I might be a Redneck

sunstruck said:


Now what the hack is a Revenooer?

An agent from the Internal Revenue Service. They used to (and probably still have to) go out into the hills looking for people and get them to pay their taxes.
 
Wow, and I thought census takers had it rough. I wonder how many catch buck shot in the ass every year.
 
Dixon Carter Lee said:


An agent from the Internal Revenue Service. They used to (and probably still have to) go out into the hills looking for people and get them to pay their taxes.

First sign of being a redneck...knowing that answer.
 
My relatives just silently follow the shade around the house with their lawnchairs, they don't reply much. Imagine the scene in Fargo with the two old guys discussing the front that's coming in,

hits it right on da nail don'tcha know...
 
Take out the bank and thats my hometown to a tee. Sometimes I miss the quaint safe quiet haven known as Sale Creek. Yes thats the name, as dumb as it may be it got that moniker from a gentleman named Patterson whom sailed down the creek and sold trinkets to the natives whom once roamed the land. My entire family is still in that area, and will be buried there.
 
Dixon Carter Lee said:
What, didn't anybody here ever read "Snuffy Smith" comic strips?

Actually I remember it. Vaguely though.

Didnt he have kids and everything in this comic strip?
 
lovetoread said:


Actually I remember it. Vaguely though.

Didnt he have kids and everything in this comic strip?
yep, there is Tater the baby and Jughaid, the nephew him and Weezy are raisin.
 
Dixon Carter Lee said:
I'm typing this from a tiny Southern town in South Carolina. There's one bank, a post office, and a shack with white bread they call a convenience store.
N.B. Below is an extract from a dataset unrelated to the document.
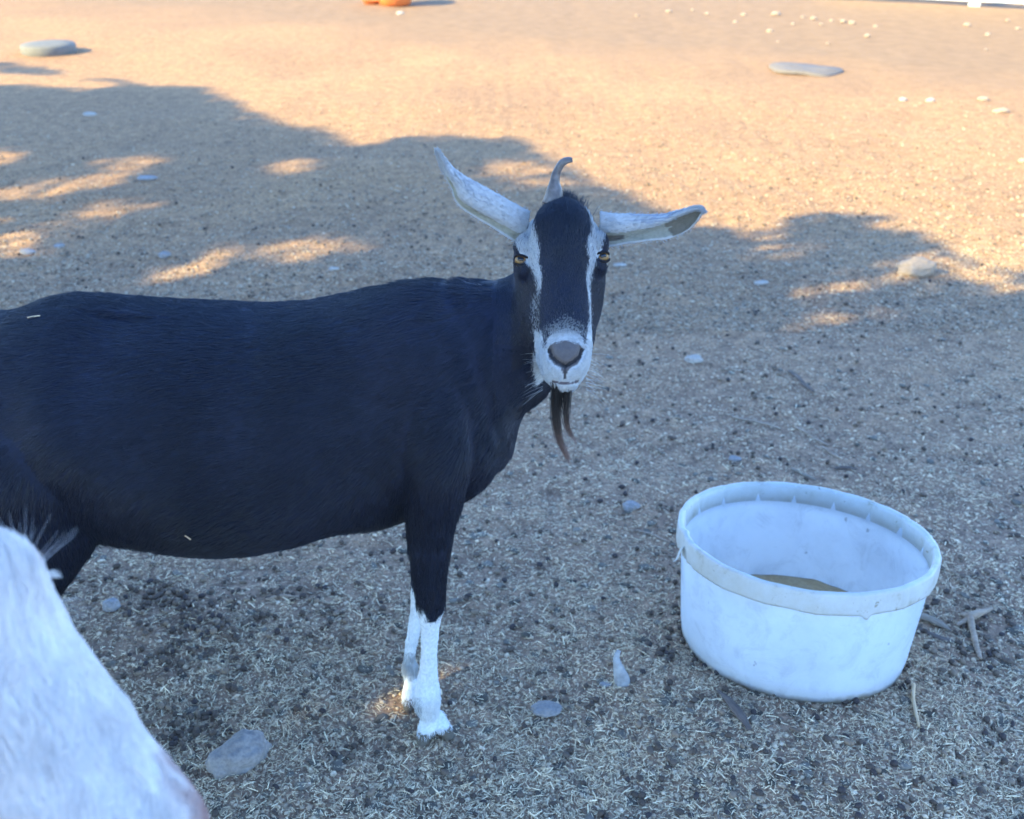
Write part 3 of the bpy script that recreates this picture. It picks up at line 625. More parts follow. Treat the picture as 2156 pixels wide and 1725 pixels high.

Farmers grow soy Beans, corn, and cotton (which is picked, by hand, by black men and women). I went to sleep last night to the sound of a billion crickets, frogs, and a few dozen mooing cows. Up the road a piece you can find good Barbeque and rice, fireworks and propane (in the same store), and you can get cigaretts cheap, even if you're twelve.

It's strange here. People treat their dogs like wild animals, letting them live outside, roaming, picking up ticks, and getting hit by cars. Their sense of humor is completely free of irony and smarm, and they're all Baptists who believe Evolution is evil. So you can just imagine how fucking well I'm getting on.


Still, it's beautiful here. The woods are thick, the fields are lush, the air is sweet, and the river is black and still, and I'll take all that over the sunbaked urban blight of Los Angeles.

With a few changes... It's Missouri... we grow soy beans, corn and tobacco (which is planted and picked by hand, mostly by Mexican men and women)... we fall asleep to cicadas, frogs and coyotes... the propane shop sells fertilizer, not fireworks, and there's no convenience store. Everything else... dead on with where I live now.
 
Wow Civilization!!

We have a Voluteer Fire Department and a water tower.

Ohh and tons of those Primitive Southern Baptists.